The first sign that ASIC attended the inquiry intending to cover up its complicity in Sterling First was that its main witness was Longo, who wasn’t at ASIC when it caused the Sterling debacle—he joined the regulator only a few months ago. Where were the mostly WA-based ASIC managers who actually made the fateful decisions that gave financial predators free rein to target vulnerable elderly people? That said, Longo, a slick lawyer, was remarkably well briefed about Sterling, a good indication that ASIC is now prioritising this case, to cover up its liability. Although Longo wasn’t at ASIC at the time of Sterling, he is an old hand at the regulator, having had a stint as head of enforcement in the late 1990s to 2000, at the end of which time investigative journalist Adele Ferguson summed up ASIC’s performance in this 1 September 2000 headline in the Australian Financial Review: “The watchdog no one fears”.

Whilst Longo is not to blame for the crime that allowed Sterling First, he is now to blame for the cover-up he is perpetrating at the hearings. His excuse that ASIC could only act within its powers under the law, and that there wasn’t really anything more they could have done, was exposed by former ASIC investigator Niall Coburn, who offered a very different perspective. Coburn named the sections of the Corporations Act under which ASIC has the power to intervene merely on the suspicion of a contravention, which ASIC definitely had as early as 2015. He also emphasised the most important factor in the case, which should have forced ASIC to act: that Sterling First was targeting vulnerable elderly people.

“The most important stuff you have to do as an investigator … is be fast off the blocks as soon as there is a smell in the air”, Mr Coburn said. “Because these fraudsters are really good, they’re sharp, you’re dealing with pretty intellectual minds in terms of finance. As soon as there’s a red flag … [and] there’d be six or seven here, you’ve got enough to have an injunction, just to stop it. If you’re waiting six months to a year, you’re going to have a lot of bodies on the street.
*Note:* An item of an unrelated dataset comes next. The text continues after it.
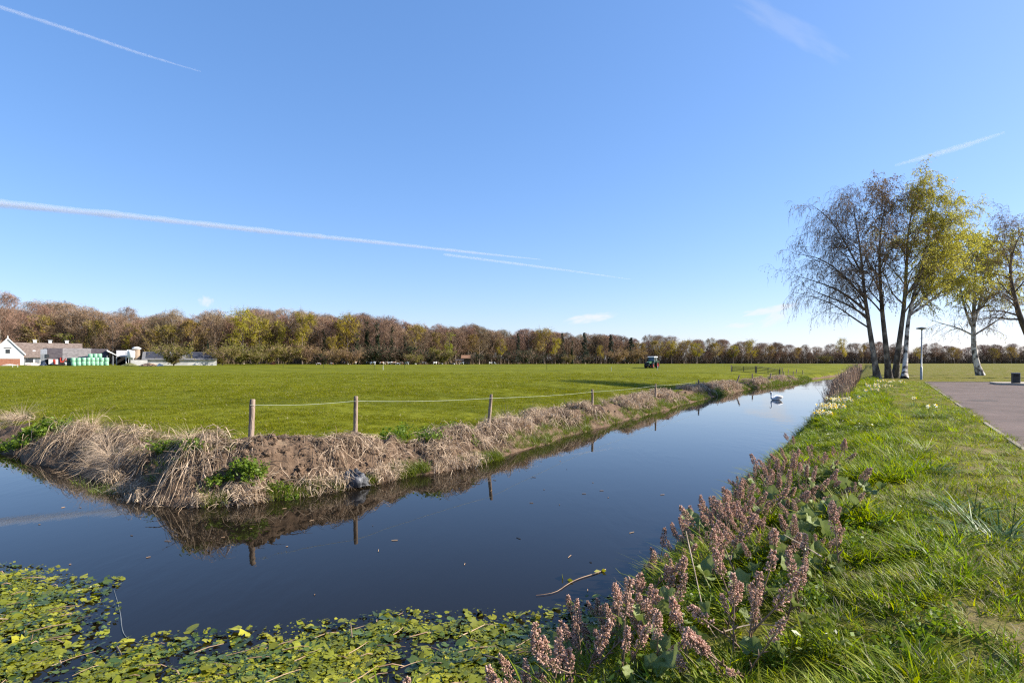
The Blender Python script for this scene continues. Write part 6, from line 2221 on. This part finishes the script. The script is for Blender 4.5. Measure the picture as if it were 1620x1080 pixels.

“How many houses did they go to?” Coburn demanded. “How many did they speak to immediately? Often the answers are found very early on if you start interviewing witnesses and gather evidence. It seems to me that the evidence was there within ASIC but hadn’t been put together to make a decisive decision.”

Coburn’s testimony was followed up by powerful accounts from the victims, and from victims’ advocate Denise Brailey, who conducted the investigation that ASIC should have. When ASIC reappeared on Thursday afternoon, Longo’s tone was very different, as he was in full damage control, acknowledging some of ASIC’s failings “with the benefit of hindsight”; however, revealingly, when Greens Senator Jordon Steele-John offered him the opportunity, Longo refused to back up his expressions of sympathy for the victims with an apology—solely to avoid an acknowledgement of ASIC’s liability.

The immediate issue that arises from these hearings is full compensation for the victims. Yesterday, Financial Services Minister Jane Hume rejected calls to expand the Compensation Scheme of Last Resort to include managed investment schemes, so ASIC chair Joe Longo’s callous insistence on falsely calling the victims investors instead of tenants robs them of the chance for compensation under the CSLR. In his opening statement, former ASIC investigator Niall Coburn urged: “My first recommendation is that parliament should make a recommendation to compensate these investors because of the maladministration involved.”

Exactly! These victims are elderly Australians, who can’t start over, who all face eviction on to the streets, 17 of whom have already passed away—the Committee must acknowledge ASIC’s liability, and recommend the government pay full compensation immediately.